- AIM OF THE EXERCISE -
Each line below should be retyped exactly, with no pictures.

- COLLECTED MATERIAL -
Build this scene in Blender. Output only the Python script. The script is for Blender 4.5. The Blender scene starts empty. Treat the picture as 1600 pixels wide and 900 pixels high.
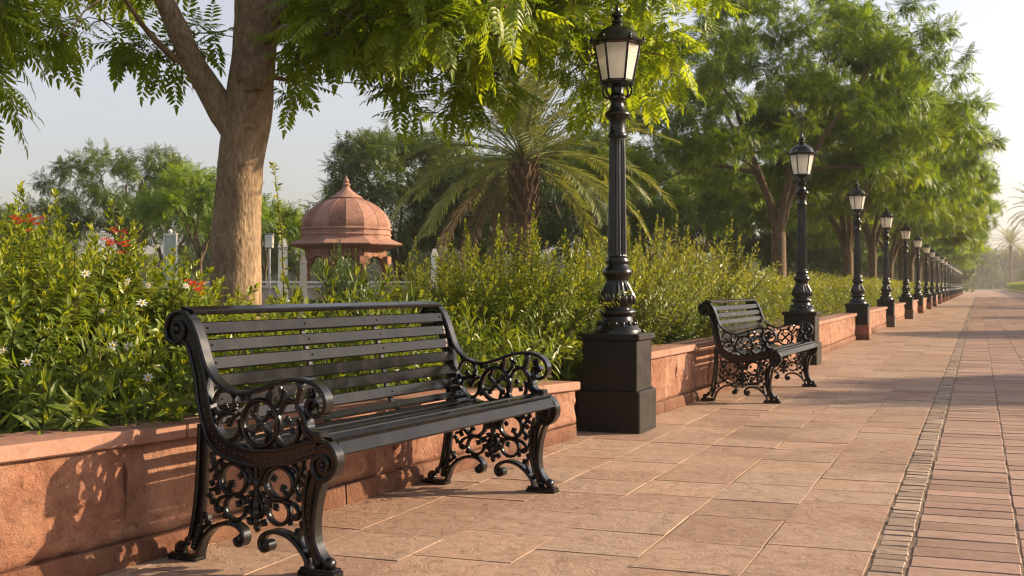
import bpy, math, random
import numpy as np
from mathutils import Vector, Matrix
from mathutils import noise as mnoise

# ------------------------------------------------------------------ camera, sky, sun, exposure
scene = bpy.context.scene
col = scene.collection
R = math.radians
F = 1880.0                       # focal length in photo pixels (1600 wide)
cam_d = bpy.data.cameras.new("camera")
cam_d.sensor_width = 36.0
cam_d.lens = 36.0 * F / 1600.0
cam_d.shift_y = -3.0 / 1600.0
cam_d.clip_start = 0.05
cam_d.clip_end = 3000
cam_d.dof.use_dof = True
cam_d.dof.focus_distance = 5.6
cam_d.dof.aperture_fstop = 8.0
cam = bpy.data.objects.new("camera", cam_d)
cam.location = (0, 0, 1.0)
cam.rotation_euler = (R(90), 0, 0)
col.objects.link(cam)
scene.camera = cam

SUN_EL, SUN_AZ = 19.5, 79.0      # azimuth from +Y towards +X
world = bpy.data.worlds.new("World")
scene.world = world
world.use_nodes = True
wn = world.node_tree.nodes
sky = wn.new("ShaderNodeTexSky")
sky.sky_type = 'NISHITA'
sky.sun_disc = False
sky.sun_elevation = R(SUN_EL)
sky.sun_rotation = R(SUN_AZ)
sky.altitude = 0
sky.air_density = 1.0
sky.dust_density = 2.6
sky.ozone_density = 1.0
wn["Background"].inputs["Strength"].default_value = 0.10
hs = wn.new("ShaderNodeHueSaturation")
hs.inputs["Saturation"].default_value = 0.46
hs.inputs["Value"].default_value = 1.08
world.node_tree.links.new(sky.outputs[0], hs.inputs["Color"])
tint = wn.new("ShaderNodeMix"); tint.data_type = 'RGBA'; tint.blend_type = 'MULTIPLY'
tint.inputs[0].default_value = 1.0
tint.inputs[7].default_value = (1.04, 0.985, 1.0, 1)
world.node_tree.links.new(hs.outputs[0], tint.inputs[6])
world.node_tree.links.new(tint.outputs[2], wn["Background"].inputs["Color"])

sun_d = bpy.data.lights.new("sun", 'SUN')
sun_d.energy = 5.0
sun_d.angle = R(0.55)
sun_d.color = (1.0, 0.76, 0.48)
sun = bpy.data.objects.new("sun", sun_d)
sdir = Vector((math.sin(R(SUN_AZ)) * math.cos(R(SUN_EL)), math.cos(R(SUN_AZ)) * math.cos(R(SUN_EL)), math.sin(R(SUN_EL))))
sun.rotation_euler = sdir.to_track_quat('Z', 'Y').to_euler()
sun.location = sdir * 60
col.objects.link(sun)

vs = scene.view_settings
vs.view_transform = 'Standard'
vs.look = 'None'
vs.exposure = 1.08
vs.gamma = 1.0
vs.use_curve_mapping = False
scene.cycles.use_denoising = True
scene.cycles.filter_width = 1.2
scene.cycles.use_adaptive_sampling = False
scene.cycles.denoiser = "OPENIMAGEDENOISE"
scene.cycles.denoising_input_passes = "RGB_ALBEDO_NORMAL"
scene.cycles.denoising_prefilter = "ACCURATE"
scene.cycles.max_bounces = 6
scene.cycles.diffuse_bounces = 3
scene.cycles.glossy_bounces = 3
scene.cycles.transmission_bounces = 4
scene.cycles.transparent_max_bounces = 6
scene.cycles.volume_bounces = 0
scene.cycles.sample_clamp_indirect = 4.0

TH = math.atan(0.388)            # direction of the promenade
U = np.array([math.sin(TH), math.cos(TH)])
V = np.array([math.cos(TH), -math.sin(TH)])


def uv(u, v):
    p = U * u + V * v
    return float(p[0]), float(p[1])


def at(px, py, Y):
    return Vector(((px - 800.0) / F * Y, Y, 1.0 - (py - 447.0) / F * Y))


# ------------------------------------------------------------------ helpers
def tag(o, label=None, cat=None, group=None, kind=None):
    if label: o["label"] = label
    if cat: o["category"] = cat
    if group: o["group"] = group
    if kind: o["kind"] = kind
    return o


def empty(name, loc=(0, 0, 0), rz=0.0):
    o = bpy.data.objects.new(name, None)
    o.empty_display_size = 0.2
    o.location = loc
    o.rotation_euler = (0, 0, rz)
    col.objects.link(o)
    return o


def link(name, me, parent=None):
    o = bpy.data.objects.new(name, me)
    col.objects.link(o)
    if parent: o.parent = parent
    return o


def copy_tree(o, parent=None):
    c = o.copy()
    col.objects.link(c)
    c.parent = parent
    for ch in list(o.children):
        copy_tree(ch, c)
    return c


def np_mesh(name, verts, faces, rnd=None, smooth=False, mats=()):
    """verts (n,3), faces (m,k), rnd (n,) float attribute"""
    verts = np.ascontiguousarray(verts, dtype=np.float32)
    faces = np.ascontiguousarray(faces, dtype=np.int32)
    m, k = faces.shape
    me = bpy.data.meshes.new(name)
    me.vertices.add(len(verts))
    me.vertices.foreach_set("co", verts.ravel())
    me.loops.add(m * k)
    me.loops.foreach_set("vertex_index", faces.ravel())
    me.polygons.add(m)
    me.polygons.foreach_set("loop_start", np.arange(0, m * k, k, dtype=np.int32))
    me.polygons.foreach_set("loop_total", np.full(m, k, dtype=np.int32))
    me.polygons.foreach_set("use_smooth", np.full(m, bool(smooth)))
    if rnd is not None:
        a = me.attributes.new("rnd", 'FLOAT', 'POINT')
        a.data.foreach_set("value", np.ascontiguousarray(rnd, dtype=np.float32))
    for mt in mats: me.materials.append(mt)
    me.update(calc_edges=True)
    me.validate()
    return me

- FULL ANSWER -
Build this scene in Blender. Output only the Python script. The script is for Blender 4.5. The Blender scene starts empty. Treat the picture as 1600 pixels wide and 900 pixels high.
import bpy, math, random
import numpy as np
from mathutils import Vector, Matrix
from mathutils import noise as mnoise

# ------------------------------------------------------------------ camera, sky, sun, exposure
scene = bpy.context.scene
col = scene.collection
R = math.radians
F = 1880.0                       # focal length in photo pixels (1600 wide)
cam_d = bpy.data.cameras.new("camera")
cam_d.sensor_width = 36.0
cam_d.lens = 36.0 * F / 1600.0
cam_d.shift_y = -3.0 / 1600.0
cam_d.clip_start = 0.05
cam_d.clip_end = 3000
cam_d.dof.use_dof = True
cam_d.dof.focus_distance = 5.6
cam_d.dof.aperture_fstop = 8.0
cam = bpy.data.objects.new("camera", cam_d)
cam.location = (0, 0, 1.0)
cam.rotation_euler = (R(90), 0, 0)
col.objects.link(cam)
scene.camera = cam

SUN_EL, SUN_AZ = 19.5, 79.0      # azimuth from +Y towards +X
world = bpy.data.worlds.new("World")
scene.world = world
world.use_nodes = True
wn = world.node_tree.nodes
sky = wn.new("ShaderNodeTexSky")
sky.sky_type = 'NISHITA'
sky.sun_disc = False
sky.sun_elevation = R(SUN_EL)
sky.sun_rotation = R(SUN_AZ)
sky.altitude = 0
sky.air_density = 1.0
sky.dust_density = 2.6
sky.ozone_density = 1.0
wn["Background"].inputs["Strength"].default_value = 0.10
hs = wn.new("ShaderNodeHueSaturation")
hs.inputs["Saturation"].default_value = 0.46
hs.inputs["Value"].default_value = 1.08
world.node_tree.links.new(sky.outputs[0], hs.inputs["Color"])
tint = wn.new("ShaderNodeMix"); tint.data_type = 'RGBA'; tint.blend_type = 'MULTIPLY'
tint.inputs[0].default_value = 1.0
tint.inputs[7].default_value = (1.04, 0.985, 1.0, 1)
world.node_tree.links.new(hs.outputs[0], tint.inputs[6])
world.node_tree.links.new(tint.outputs[2], wn["Background"].inputs["Color"])

sun_d = bpy.data.lights.new("sun", 'SUN')
sun_d.energy = 5.0
sun_d.angle = R(0.55)
sun_d.color = (1.0, 0.76, 0.48)
sun = bpy.data.objects.new("sun", sun_d)
sdir = Vector((math.sin(R(SUN_AZ)) * math.cos(R(SUN_EL)), math.cos(R(SUN_AZ)) * math.cos(R(SUN_EL)), math.sin(R(SUN_EL))))
sun.rotation_euler = sdir.to_track_quat('Z', 'Y').to_euler()
sun.location = sdir * 60
col.objects.link(sun)

vs = scene.view_settings
vs.view_transform = 'Standard'
vs.look = 'None'
vs.exposure = 1.08
vs.gamma = 1.0
vs.use_curve_mapping = False
scene.cycles.use_denoising = True
scene.cycles.filter_width = 1.2
scene.cycles.use_adaptive_sampling = False
scene.cycles.denoiser = "OPENIMAGEDENOISE"
scene.cycles.denoising_input_passes = "RGB_ALBEDO_NORMAL"
scene.cycles.denoising_prefilter = "ACCURATE"
scene.cycles.max_bounces = 6
scene.cycles.diffuse_bounces = 3
scene.cycles.glossy_bounces = 3
scene.cycles.transmission_bounces = 4
scene.cycles.transparent_max_bounces = 6
scene.cycles.volume_bounces = 0
scene.cycles.sample_clamp_indirect = 4.0

TH = math.atan(0.388)            # direction of the promenade
U = np.array([math.sin(TH), math.cos(TH)])
V = np.array([math.cos(TH), -math.sin(TH)])


def uv(u, v):
    p = U * u + V * v
    return float(p[0]), float(p[1])


def at(px, py, Y):
    return Vector(((px - 800.0) / F * Y, Y, 1.0 - (py - 447.0) / F * Y))


# ------------------------------------------------------------------ helpers
def tag(o, label=None, cat=None, group=None, kind=None):
    if label: o["label"] = label
    if cat: o["category"] = cat
    if group: o["group"] = group
    if kind: o["kind"] = kind
    return o


def empty(name, loc=(0, 0, 0), rz=0.0):
    o = bpy.data.objects.new(name, None)
    o.empty_display_size = 0.2
    o.location = loc
    o.rotation_euler = (0, 0, rz)
    col.objects.link(o)
    return o


def link(name, me, parent=None):
    o = bpy.data.objects.new(name, me)
    col.objects.link(o)
    if parent: o.parent = parent
    return o


def copy_tree(o, parent=None):
    c = o.copy()
    col.objects.link(c)
    c.parent = parent
    for ch in list(o.children):
        copy_tree(ch, c)
    return c


def np_mesh(name, verts, faces, rnd=None, smooth=False, mats=()):
    """verts (n,3), faces (m,k), rnd (n,) float attribute"""
    verts = np.ascontiguousarray(verts, dtype=np.float32)
    faces = np.ascontiguousarray(faces, dtype=np.int32)
    m, k = faces.shape
    me = bpy.data.meshes.new(name)
    me.vertices.add(len(verts))
    me.vertices.foreach_set("co", verts.ravel())
    me.loops.add(m * k)
    me.loops.foreach_set("vertex_index", faces.ravel())
    me.polygons.add(m)
    me.polygons.foreach_set("loop_start", np.arange(0, m * k, k, dtype=np.int32))
    me.polygons.foreach_set("loop_total", np.full(m, k, dtype=np.int32))
    me.polygons.foreach_set("use_smooth", np.full(m, bool(smooth)))
    if rnd is not None:
        a = me.attributes.new("rnd", 'FLOAT', 'POINT')
        a.data.foreach_set("value", np.ascontiguousarray(rnd, dtype=np.float32))
    for mt in mats: me.materials.append(mt)
    me.update(calc_edges=True)
    me.validate()
    return me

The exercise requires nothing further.